Common Areas and Interior

    Hallways, laundry, mailroom, fitness, and pool gates. Photograph wall scuffs, ceiling stains, missing baseboards, and any tripping hazard. Common-area condition is what prospects see on a tour — refresh findings feed the marketing prep before the next vacancy.

    Common-area doors should self-close, latch, and lock without slamming. Loose strike plates and worn closers are the usual offenders. For fire-rated doors at corridors, missing self-closers is a code violation flagged by every fire marshal inspection.

    Check trash rooms, mechanical rooms, exterior dumpster pads, and common-area corners for droppings, gnaw marks, or bait-station evidence. In NYC and a growing list of jurisdictions, bedbug activity triggers a mandatory disclosure obligation at the next lease.

    Contact the contracted pest vendor with photos and the location list. Confirm the vendor's COI is current before they enter the property. Notify affected tenants per state entry-notice rules — typically 24-48 hours written notice except for emergencies.

    Verify each extinguisher's gauge is in the green and the annual tag is current — NFPA 10 requires annual professional service and a 6-year teardown. Confirm exit-sign and emergency-light battery test (push and hold for 30 seconds). Failed signs at corridors are an easy fire marshal citation.

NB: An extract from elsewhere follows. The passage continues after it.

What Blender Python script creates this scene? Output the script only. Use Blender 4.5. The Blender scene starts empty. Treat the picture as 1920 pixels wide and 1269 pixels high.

Documentation and Follow-Up

    Open a work order in AppFolio, Buildium, or Yardi for each finding above the cosmetic threshold. Tag the priority — emergency, urgent, routine, capex — so dispatch and the owner statement reflect the right category. Attach photos to the WO, not just the PM record.

    The maintenance supervisor closes the cycle with a signature, summary notes, and the overall result. The signed record goes in the property file — it's the document insurance and counsel will ask for if a habitability or injury claim arises later.